MOUNTAIN HOME AIR FORCE BASE, Idaho --

Since December of 2015, building 2412 has been the test location for a new base initiative to install security cameras in public areas across the dormitories. These cameras, which are planned to eventually be installed in every dormitory building on base, are meant to be the first step towards several initiatives to improve the quality of life for Gunfighter Airmen.

“The discussion has been going on for as long as I can remember, about potentially installing cameras in dorms,” said Nathan Rowland, 366th Civil Engineer Squadron deputy base civil engineer. “Obviously we want to balance respect for people’s privacy in their living areas on one hand, and on the other hand, looking out for the people as a group, because when there are mishaps in the dorms, the dorm residents suffer.”

Property damage and theft are the most common types of misconduct that happen in the dorms and are issues the Airmen Dorm Leader office and other agencies are routinely familiar with.

“We’ve had a shuffleboard damaged, the ends were broken out… we’ve had pictures that have been broken, glass frames…a couple holes in the walls, holes in ceiling tile, that kind of damage,” said Tom Wohosky, unaccompanied housing superintendent. “They were pretty frequent.”

The cameras are only installed in public areas of the dorms, such as stairwells, hallways, laundry rooms, day-rooms and entryways. While not every person is enthusiastic about the new system, it’s hard to refute the many positive effects coming from these changes.

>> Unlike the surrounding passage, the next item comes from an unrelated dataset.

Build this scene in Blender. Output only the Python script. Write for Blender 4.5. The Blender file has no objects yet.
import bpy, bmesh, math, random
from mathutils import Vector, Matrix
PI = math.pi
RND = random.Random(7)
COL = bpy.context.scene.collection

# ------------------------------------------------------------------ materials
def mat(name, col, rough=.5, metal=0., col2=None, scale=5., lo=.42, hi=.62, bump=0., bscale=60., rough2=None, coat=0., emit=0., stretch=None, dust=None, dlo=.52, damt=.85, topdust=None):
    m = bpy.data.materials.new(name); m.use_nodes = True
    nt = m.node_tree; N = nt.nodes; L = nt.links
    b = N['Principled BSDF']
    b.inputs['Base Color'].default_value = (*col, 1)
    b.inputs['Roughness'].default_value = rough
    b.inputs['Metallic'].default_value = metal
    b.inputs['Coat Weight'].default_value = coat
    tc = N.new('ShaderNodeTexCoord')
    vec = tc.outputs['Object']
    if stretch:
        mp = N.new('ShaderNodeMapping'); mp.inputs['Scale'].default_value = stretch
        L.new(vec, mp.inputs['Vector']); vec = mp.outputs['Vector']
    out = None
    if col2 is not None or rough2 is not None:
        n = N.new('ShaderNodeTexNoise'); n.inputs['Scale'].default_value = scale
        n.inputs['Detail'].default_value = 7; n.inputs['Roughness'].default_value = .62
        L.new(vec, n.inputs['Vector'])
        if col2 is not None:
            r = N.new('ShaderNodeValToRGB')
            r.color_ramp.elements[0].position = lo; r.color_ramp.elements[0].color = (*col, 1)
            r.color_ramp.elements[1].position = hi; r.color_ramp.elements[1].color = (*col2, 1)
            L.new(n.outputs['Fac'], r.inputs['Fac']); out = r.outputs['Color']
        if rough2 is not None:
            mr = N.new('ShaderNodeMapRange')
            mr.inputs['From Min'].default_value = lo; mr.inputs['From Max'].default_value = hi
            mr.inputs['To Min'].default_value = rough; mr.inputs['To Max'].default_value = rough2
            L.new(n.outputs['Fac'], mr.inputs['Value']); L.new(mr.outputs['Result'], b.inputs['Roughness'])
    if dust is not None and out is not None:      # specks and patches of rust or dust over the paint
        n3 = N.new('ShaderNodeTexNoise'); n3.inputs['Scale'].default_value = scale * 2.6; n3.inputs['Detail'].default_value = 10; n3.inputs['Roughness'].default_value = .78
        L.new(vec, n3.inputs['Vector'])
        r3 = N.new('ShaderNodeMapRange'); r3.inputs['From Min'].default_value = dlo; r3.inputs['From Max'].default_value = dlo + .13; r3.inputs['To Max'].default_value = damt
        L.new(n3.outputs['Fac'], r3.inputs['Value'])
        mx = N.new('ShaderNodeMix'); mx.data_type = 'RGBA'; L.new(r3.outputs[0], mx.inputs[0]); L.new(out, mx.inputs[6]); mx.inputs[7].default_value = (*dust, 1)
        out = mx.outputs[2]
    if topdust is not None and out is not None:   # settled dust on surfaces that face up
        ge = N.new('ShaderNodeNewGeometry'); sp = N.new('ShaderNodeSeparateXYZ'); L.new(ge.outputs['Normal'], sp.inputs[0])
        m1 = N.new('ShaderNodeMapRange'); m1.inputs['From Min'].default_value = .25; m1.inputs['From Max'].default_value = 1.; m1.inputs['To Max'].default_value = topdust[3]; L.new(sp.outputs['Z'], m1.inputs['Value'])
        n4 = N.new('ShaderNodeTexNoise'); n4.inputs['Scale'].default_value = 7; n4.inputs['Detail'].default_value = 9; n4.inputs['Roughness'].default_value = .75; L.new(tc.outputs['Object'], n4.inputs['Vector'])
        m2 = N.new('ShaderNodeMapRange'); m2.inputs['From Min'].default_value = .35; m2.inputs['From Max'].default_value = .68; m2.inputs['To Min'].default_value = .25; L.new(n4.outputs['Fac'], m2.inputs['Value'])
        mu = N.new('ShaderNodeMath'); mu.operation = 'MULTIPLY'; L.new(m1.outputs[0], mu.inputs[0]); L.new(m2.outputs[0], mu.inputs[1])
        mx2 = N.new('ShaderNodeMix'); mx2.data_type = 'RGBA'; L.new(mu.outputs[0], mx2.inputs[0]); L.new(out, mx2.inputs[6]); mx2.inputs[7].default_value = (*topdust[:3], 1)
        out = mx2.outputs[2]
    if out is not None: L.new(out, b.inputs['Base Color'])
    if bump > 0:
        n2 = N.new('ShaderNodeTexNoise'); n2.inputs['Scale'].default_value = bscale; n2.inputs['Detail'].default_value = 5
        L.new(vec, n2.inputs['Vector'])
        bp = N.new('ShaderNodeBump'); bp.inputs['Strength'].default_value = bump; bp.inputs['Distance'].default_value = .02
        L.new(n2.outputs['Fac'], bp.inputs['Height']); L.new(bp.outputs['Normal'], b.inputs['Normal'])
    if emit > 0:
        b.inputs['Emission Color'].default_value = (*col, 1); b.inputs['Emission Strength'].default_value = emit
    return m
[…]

“We’ve had zero incidents,” Wohosky said. “It’s really aided as a huge deterrent on any happenings or misconduct.”

Wohosky explained that one noticeable benefit since the installation of the dorm cameras is the extended hours of access to the dorm storage areas. Previously only open during duty hours on the weekdays when dorm personnel could monitor the area for security, the area is now open 24/7 to all dorm residents.

“One of my bay orderlies brings in this brand new game. [An airman] came into the dormitory and dropped it on the sidewalk,” Wohosky said, pointing to the still unopened video game sitting on his desk. “All I need is to go back to that location and try to identify the person. It helps, even for small things, to return a piece of property.”

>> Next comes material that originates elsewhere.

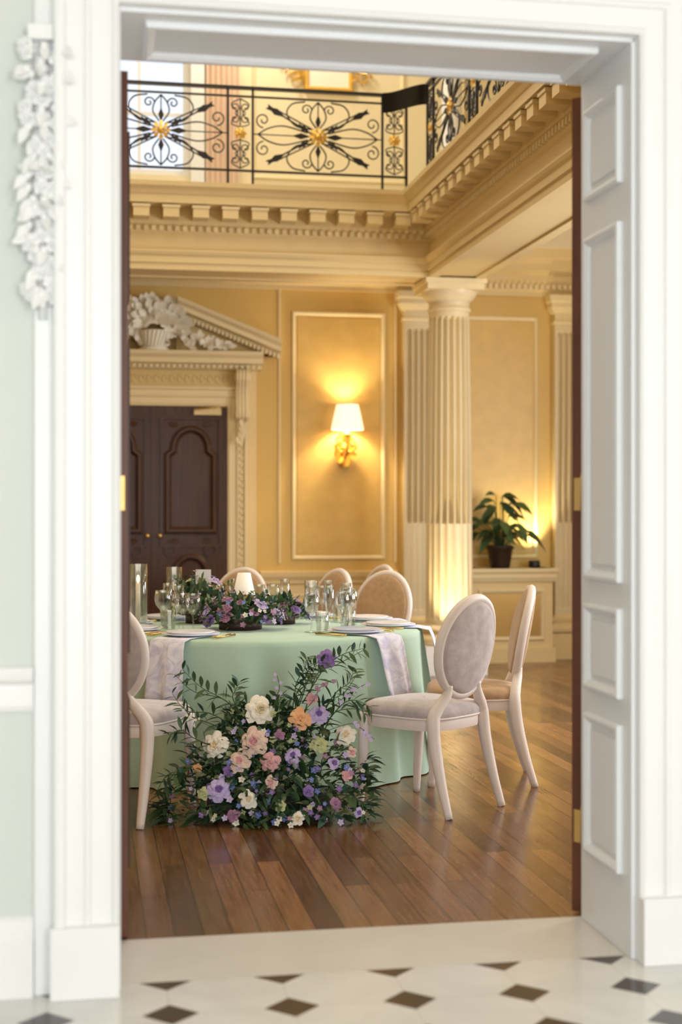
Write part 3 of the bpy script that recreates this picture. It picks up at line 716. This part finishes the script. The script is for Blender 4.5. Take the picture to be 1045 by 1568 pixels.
# ------------------------------------------------------------------ radiator cover + plant
mb=MB()
RX0,RX1,RY=3.38,4.16,12.38
mb.box(RX0,RX1,RY,HYB-0.06,0,0.78,'cream')
mb.box(RX0-0.02,RX1+0.02,RY-0.03,HYB-0.06,0,0.13,'cream')
mb.sweep([(RX0,HYB-.06),(RX0,RY),(RX1,RY),(RX1,HYB-.06)],[(0,0.72),(0.015,0.73),(0.03,0.77),(0.03,0.80),(0.045,0.82),(0.045,0.85),(-0.1,0.85)],XY,'creamlt')
mb.box(RX0,RX1,RY,HYB-0.06,0.78,0.85,'creamlt')
mb.sweep(rect(RX0+0.08,RX1-0.08,0.2,0.66),pm,XZ_front(RY),'creamlt',closed=True)
mb.box(RX0+0.12,RX1-0.12,RY-0.004,RY,0.24,0.62,'grille')
for i in range(60):
    x=RX0+0.12+(RX1-RX0-0.24)*i/59; mb.box(x-0.002,x+0.002,RY-0.010,RY-0.003,0.24,0.62,'brass')
for i in range(36):
    z=0.24+0.38*i/35; mb.box(RX0+0.12,RX1-0.12,RY-0.011,RY-0.009,z-0.002,z+0.002,'brass')
mb.build('radiator_cover',fixn=False)
mb=MB(); PX,PY,PZ=3.70,12.50,0.851
mb.lathe([(0,0),(0.085,0),(0.09,0.01),(0.115,0.17),(0.128,0.175),(0.13,0.205),(0.118,0.207),(0.112,0.18),(0,0.18)],(PX,PY,PZ),'pot',28)
mb.lathe([(0,0.182),(0.112,0.182)],(PX,PY,PZ),'soil',20)
random.seed(11)
for i in range(42):
    a=random.uniform(0,2*pi); rr=random.uniform(0.05,0.28); hh=random.uniform(0.08,0.50)*(1.1-rr)
    if math.sin(a)>0.2: rr*=0.3
    b0=(PX+0.03*math.cos(a),PY+0.03*math.sin(a),PZ+0.18); tip=(PX+rr*math.cos(a),PY+rr*math.sin(a)*0.8,PZ+0.18+hh)
    sp=spline([b0,((b0[0]*.6+tip[0]*.4),(b0[1]*.6+tip[1]*.4),PZ+0.18+hh*.65),tip],5); mb.tube(sp,0.004,'leafB',5)
    L=random.uniform(0.15,0.21)
    d=Vector((math.cos(a),(-.3 if math.sin(a)>0 else math.sin(a)*.8),random.uniform(-.3,.6)))
    leaf(mb,tip,d,L,L*0.48,random.choice(['leafA','leafA','leafB']),random.uniform(.3,1.0),up=(random.uniform(-.4,.4),-.6,1))
mb.build('potted_peace_lily',fixn=False)

def uplight(x,y,z):
    mb=MB(); mb.lathe([(0,0),(0.05,0),(0.055,0.01),(0.05,0.06),(0.045,0.065),(0.04,0.055),(0,0.05)],(x,y,z),'iron',20); mb.build('uplight')
uplight(2.90,11.28,0); uplight(4.04,12.55,0.851)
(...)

Contrary to the rumor mill, the camera feeds will be recorded and reviewed as needed to investigate unauthorized activities in the dormitories, not viewed all the time, which will help save both time and money when it comes to investigating issues that do happen in the dorms.

“I see the investigative process being expedited because of it…rather than wasting [investigators] time trying to investigate and question people,” said Master Sgt. Daniel Powers, 366th Fighter Wing Staff first sergeant. “I think there’s going to be time and money saved in terms of man-hours put in.”

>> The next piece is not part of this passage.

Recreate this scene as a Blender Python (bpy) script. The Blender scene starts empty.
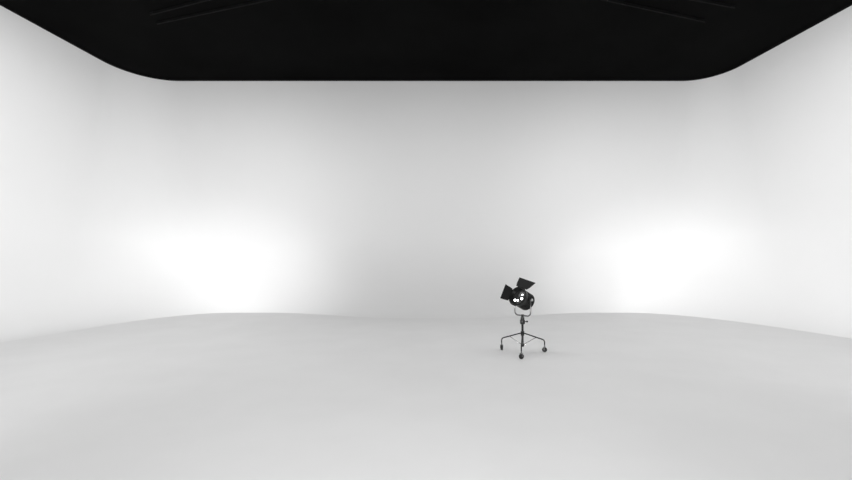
import bpy, bmesh, math
from mathutils import Vector, Matrix
C = bpy.context.scene.collection
sc = bpy.context.scene
sc.view_settings.view_transform = 'Standard'
sc.view_settings.look = 'None'

# ---------------- materials ----------------
def mat(name, col, rough=0.5, metal=0.0, spec=0.5, noise=0.0, nscale=3.0, emis=None, estr=0.0, lo=.35, hi=.65):
    m = bpy.data.materials.new(name); m.use_nodes = True
    nt = m.node_tree; b = nt.nodes['Principled BSDF']
    b.inputs['Roughness'].default_value = rough
    b.inputs['Metallic'].default_value = metal
    b.inputs['Specular IOR Level'].default_value = spec
    b.inputs['Base Color'].default_value = (*col, 1)
    if noise > 0:
        tc = nt.nodes.new('ShaderNodeTexCoord')
        n = nt.nodes.new('ShaderNodeTexNoise'); n.inputs['Scale'].default_value = nscale
        n.inputs['Detail'].default_value = 5
        r = nt.nodes.new('ShaderNodeValToRGB')
        r.color_ramp.elements[0].position = lo; r.color_ramp.elements[1].position = hi
        r.color_ramp.elements[0].color = (*[c*(1-noise) for c in col], 1)
        r.color_ramp.elements[1].color = (*col, 1)
        nt.links.new(tc.outputs['Object'], n.inputs['Vector'])
        nt.links.new(n.outputs['Fac'], r.inputs['Fac'])
        nt.links.new(r.outputs['Color'], b.inputs['Base Color'])
    if emis:
        b.inputs['Emission Color'].default_value = (*emis, 1)
        b.inputs['Emission Strength'].default_value = estr
    return m

M_wall = mat('white_paint', (.80,)*3, .6, spec=.2, noise=.006, nscale=.4)
M_floor = mat('white_floor_paint', (.775,)*3, .55, spec=.2, noise=.03, nscale=1.1)
M_ceil = mat('black_ceiling', (.0045,)*3, .95, spec=.02, noise=.3, nscale=.6)
M_trim = mat('black_trim', (.010,)*3, .7, spec=.05, noise=.2)
M_rail = mat('rail_black', (.008,)*3, .7, spec=.05, noise=.3)
M_black = mat('black_enamel', (.008,)*3, .28, spec=.5, noise=.3, nscale=20)
M_door = mat('door_black', (.004,)*3, .4, spec=.2, noise=.3, nscale=15)
M_steel = mat('steel', (.20,)*3, .3, metal=1, noise=.2, nscale=30)
M_chrome = mat('bright_steel', (.55,)*3, .2, metal=1, noise=.2, nscale=30)
M_dark = mat('dark_steel', (.02,)*3, .3, metal=.8, noise=.3, nscale=30)
M_rubber = mat('rubber', (.006,)*3, .7, noise=.3, nscale=40)
M_lens = mat('lens_glass', (.02,)*3, .12, spec=.6, noise=.2, nscale=20)
M_bulb = mat('bulb_glow', (1,)*3, .3, emis=(1, 1, 1), estr=4)

def obj_from_bm(bm, name, m, smooth=True, parent=None, label=None):
    me = bpy.data.meshes.new(name); bm.normal_update(); bm.to_mesh(me); bm.free()
    me.materials.append(m)
    if smooth:
        for p in me.polygons: p.use_smooth = True
    o = bpy.data.objects.new(name, me); C.objects.link(o)
    if parent: o.parent = parent
    if label: o['label'] = label
    return o

# ---------------- room : cyclorama ----------------
B = 13.1; H = 1.41+.465*B; CX = .7175*B; FL = 0.13; YF = -1.0
SQ = math.sqrt(1+FL*FL); YS = 7.2
A0 = math.radians(54); A1 = math.radians(89.5)
def arc(sign, r, d):
    P = Vector((sign*(CX+FL*d-d*SQ), B-d)); d1 = Vector((-sign, 0)); d2 = Vector((sign*FL, -1)).normalized()
    ang = math.acos(d1.dot(d2)); t = r/math.tan(ang/2)
    c = P+(d1+d2).normalized()*(r/math.sin(ang/2))
    va = P+d2*t-c; vb = P+d1*t-c; tot = va.angle(vb)
    s = 1 if va.x*vb.y-va.y*vb.x > 0 else -1
    out = []
    for i in range(33):
        th = s*tot*i/32
        out.append(c+Vector((va.x*math.cos(th)-va.y*math.sin(th), va.x*math.sin(th)+va.y*math.cos(th))))
    return out
def sidept(sign, y, d): return Vector((sign*(CX+FL*(B-y)-d*SQ), y))
NC, NW = 40, 24
def lev(k, s):
    A = A0+(A1-A0)*s; DE = 1.0+1.3*s
    rc = DE/(1-math.cos(A)); zc = rc*math.sin(A)
    if k <= NC:
        a = A*(1-k/NC); return rc-rc*math.cos(a), max(0.0, zc-rc*math.sin(a))
    return 0.0, zc+(H-zc)*(k-NC)/NW
def crad(top, bot, z): return top+(bot-top)*max(0.0, 1-z/H)**1.6
def smooth(t): t = max(0, min(1, t)); return t*t*(3-2*t)
def V3(p, z): return Vector((p.x, p.y, z))
SL = .97; SR = .6
def paths(k):
    dl, zl = lev(k, SL); d0, z0 = lev(k, SR)
    l = [V3(sidept(-1, YF+(YS-YF)*i/12, dl), zl) for i in range(13)]
    r = [V3(sidept(1, YS+(YF-YS)*i/12, d0), z0) for i in range(13)]
    a = []; b = []
    for i in range(33):
        d, z = lev(k, SL*smooth(1-i/30)); a.append(V3(arc(-1, crad(1.5, 3.3, z), d)[i], z))
        d, z = lev(k, SR*smooth(1-i/30)); b.append(V3(arc(1, crad(1.15, 3.1, z), d)[i], z))
    b.reverse()
    xa, xb = a[-1].x, b[0].x; c = []
    for i in range(1, 80):
        x = xa+(xb-xa)*i/80
        d, z = lev(k, smooth((5.0-abs(x-.2))/4.2))
        c.append(Vector((x, B-d, z)))
    return l, [l[-1]]+a+c+b+[r[0]], r
ALL = [paths(k) for k in range(NC+NW+1)]
def loft(k, name):
    bm = bmesh.new(); rows = [[bm.verts.new(p) for p in P[k]] for P in ALL]
    for j in range(len(rows)-1):
        for i in range(len(rows[0])-1):
            bm.faces.new((rows[j][i], rows[j+1][i], rows[j+1][i+1], rows[j][i+1]))
    o = obj_from_bm(bm, name, M_wall); o['kind'] = 'structure'; return o
loft(0, 'wall_left'); loft(1, 'wall_back'); loft(2, 'wall_right')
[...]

First sergeants are routinely involved in matters concerning the airmen and the dorms, often working in conjunction with Security Forces and the dorm leaders to hold people accountable for any misconduct that occurs. To the first sergeants, at least, the dorm cameras are a welcome introduction.

“I think it’s a good idea, it’s a matter of safety and accountability,” Powers said. “It has nothing to do with ‘big brother’ or the government watching…At the root of it, it’s all about the health and welfare of the people that are residing there.”

“The goal is that if something happens, we can figure out what happened. If something happens after hours, or when nobody’s on the premises from our leadership team, we can look at the recordings and find out what happened,” Rowland said. “If there’s misconduct going on, then we can hand that information off to law enforcement or the chain of command.”

With a safer, cleaner environment and a decrease in dorm property damage, the Civil Engineer Squadron and the Airmen Dorm Leader office is also hoping to be able to install higher-quality amenities for the residents. While the facility improvements are small right now, CES is hoping to have a more ambitious upgrade plan in place for when all the dorms have completed the camera upgrade. Wohosky explained that it boils down to funding and that once all the dorms have cameras, it’ll be easier to have a larger scope of the renovations that they can do.

 “Cameras are really going to allow us to upgrade the quality of life, activities that they can do,” Wohosky said.

Despite the differing opinions around base, this isn’t a new concept. Mountain Home AFB is just one of many Air Force bases around the world to install cameras in the dorms, with bases like Peterson AFB, Barksdale AFB and Osan AB already operating full-fledged systems. Pending funding availability, CES is hoping to have cameras installed in all the dorms on base in the near future.

“We’re so pleased with the results, we definitely want to pick up all the dorms,” Rowland said. “We just want to make the dorms safer for everybody.”